As far as testing goes, if you really care about testing, get an MSDN subscription. A few hundred bucks gets you perpetual (forever) licenses to every OS Microsoft has ever made for dev & test purposes. These can be used in virtual machines, physical machines, across a network, wherever. Oh, and did I mention you can install on an unlimited number of machines an unlimited number of times? (subject to the same dev & test restrictions of course). It's a worthwhile investment if you're a software developer.
Ya, I read that site also, but if you lookup their reference for their claims in the actual EULA, it is NOT in the EULA.
Their main page has a lot of incorrect assumptions and mis-interpretations of the EULA, to the point that many of the laid out claims are just made up.
The ISO example is one of the more egregious.
It specifically DOES NOT SAY you cannot copy the Vista ISO for backup or to your hard drive.
What it DOES say is you can't put it on a network store (like for volume installations - and this is only for the HOME and STARTER versions that have no business being MASS installed from a network location.)
Either this Website has an axe to grind or they have no technical knowledge...
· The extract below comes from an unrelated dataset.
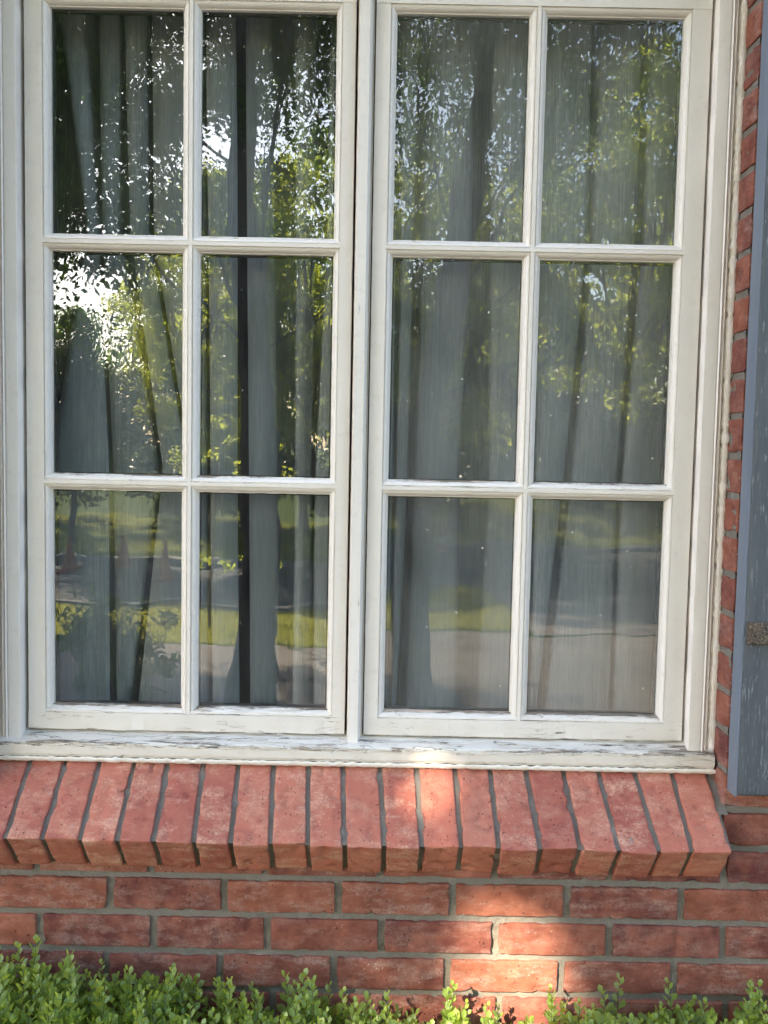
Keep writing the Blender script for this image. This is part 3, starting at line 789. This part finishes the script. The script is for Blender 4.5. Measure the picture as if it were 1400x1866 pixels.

As for the other issues, there have been Network connection limitations in Windows NT since version 4.0 for the desktop version. 10 Connections, and this has not changed for the professional level version of Vista either.
The Home versions are limited to 5 'concurrent' connections. Which seems quite reasonable, because if you have a big enough family that you have 5 OTHER users in your house accessing a file or printer on your computer 'at the same time' then you probably need something other than the HOME edition.
MS even upped the Media Center Extender 'allowed' connections in Vista over XP, instead of 3 you get 5 on the first tier of Vista that has Media Center.
Why not rename your post to MS increases connection limits for MCE users?
I suspect it's quite possibly a product of Overly Critical Guy's imagination - one look at his comment history shows he's never particularly concerned with letting facts get in the way of a good rant at Microsoft.